The options are fairly limited: there’s no option to switch to the original Japanese voices, surprisingly, and as the game’s based on the Remastered edition, you’re stuck with Johnny Yong Bosch screaming TETSUOOOOO at the top of his lungs, rather than Cam Clarke. The game also lacks a sound test, which is a disappointment considering the excellent music on offer. There’s also absolutely nothing in the way of unlockables: what you see when you start up the game is all you’re ever going to get, so no concept art, no way to view the clips, not even a chance to get a look at the artwork on each table.
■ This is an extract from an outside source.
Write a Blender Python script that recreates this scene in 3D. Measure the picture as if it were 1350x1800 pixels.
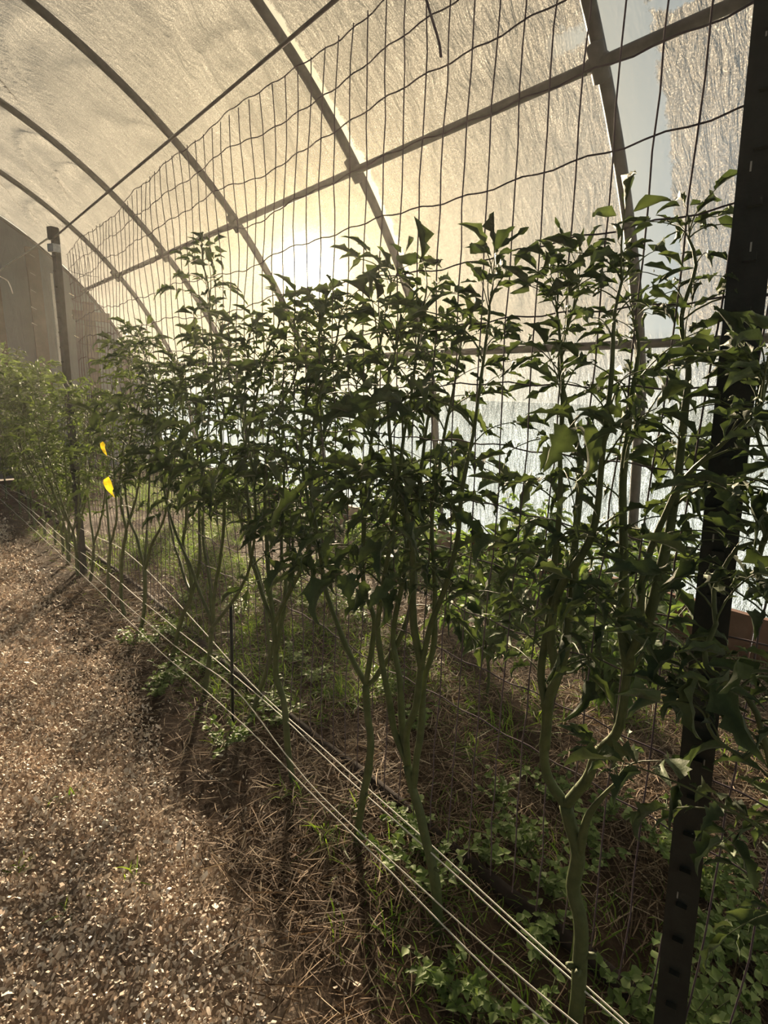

An extra challenge mode – a few dozen tasks of the ‘score X points in Y minutes, make Z number of shots, etc.’ variety – would’ve added to the replay value of the game substantially, but as it is, once you’ve finished the main mode, there’s practically nothing else for you to do, and for just about everyone out there, that’s the point where it gets buried beneath other, more interesting games.

Psychoball is a remarkably solid pinball game that, as a physical machine, would probably be one of the best around. As a game on a console, however, it’s not that great, and as an overall package, lacking. Don’t get me wrong, it’s a fun game: the gameplay is never anything short of smooth, and the tables are nicely realised. Just that there are things that make a physical pinball table fun, and there are things that make a pinball game fun, and the two are drastically different. If you like collecting Akira-related stuff… well, you’ve probably already got a copy. If you’re looking for something different from the norm, give it a shot. Just don’t go in expecting more than pinball.